Наши ротные командиры имели свои прозвища. Командир первой роты Алкалаев-Калогеоргий назывался хухриком, не пользовался симпатией юнкеров и при его появлении откуда-нибудь раздавался протяжный звук «Ху». Рассказывали, что на пограничном столбе между Европой и Азией вырезано по камню «Хухрик» и подписи офицеров, проезжавших на службу в Среднюю Азию и Туркестан. Командир второй роты Клоченко имел кличку «Рыжий пес», хотя цвет его волос и имел рыжий оттенок, но он вовсе не был свиреп, и кличка была неудачна. Командир третьей роты был Ходнев, прозвища его я не помню, а может быть, он его и не имел. Четвертой ротой командовал Фофонов, который между словами вставлял звук «е». Иногда этот звук он тянул, подыскивая нужные слова и выражения; его прозвали «е-дрозд». Помню офицера Темирязева, он отличался красивым лицом восточного типа и был всегда исключительно хорошо и шикарно одет, а офицер Страдовский отличался тем, что великолепно стрелял и имел целую серию призов за стрельбу. Когда в лагерях на учебной стрельбе юнкера первоначально не попадали даже в мишень и жаловались на ружье, Страдовский его брал и быстро всаживал пять-шесть пуль в средний черный кружок.

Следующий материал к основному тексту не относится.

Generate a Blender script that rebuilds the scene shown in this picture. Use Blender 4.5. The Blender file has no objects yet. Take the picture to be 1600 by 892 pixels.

Я недавно сказал, что наши мундиры были без пуговиц, и вспомнил по этому поводу, как наше интендантство «провалилось» со своим предложением. В царствование Александра III, который, между прочим, был очень скупым, стали думать о разных сокращениях расходов по содержанию армии. Было внесено предложение уничтожить медные пуговицы и заменить их железными крючками во всех воинских частях, что даст миллионную экономию. Пуговицы уничтожили и ввели крючки, но через несколько лет получили не миллионную экономию, а миллионный перерасход. Дело в том, что медная пуговица считалась бессрочным имуществом и пуговицы перешивали со старых мундиров на новые. Если кто пуговицу потерял, то отвечал своим карманом и должен был ее купить или украсть. Воинские части приобретали партии пуговиц из своих хозяйственных сбережений без расходов для казны. Железный крючок никак нельзя было считать бессрочным имуществом и, несмотря на его незначительную стоимость, расход на крючки при каждом новом обмундировании явился громадным, а интенданты со своим необдуманным предложением сели в лужу.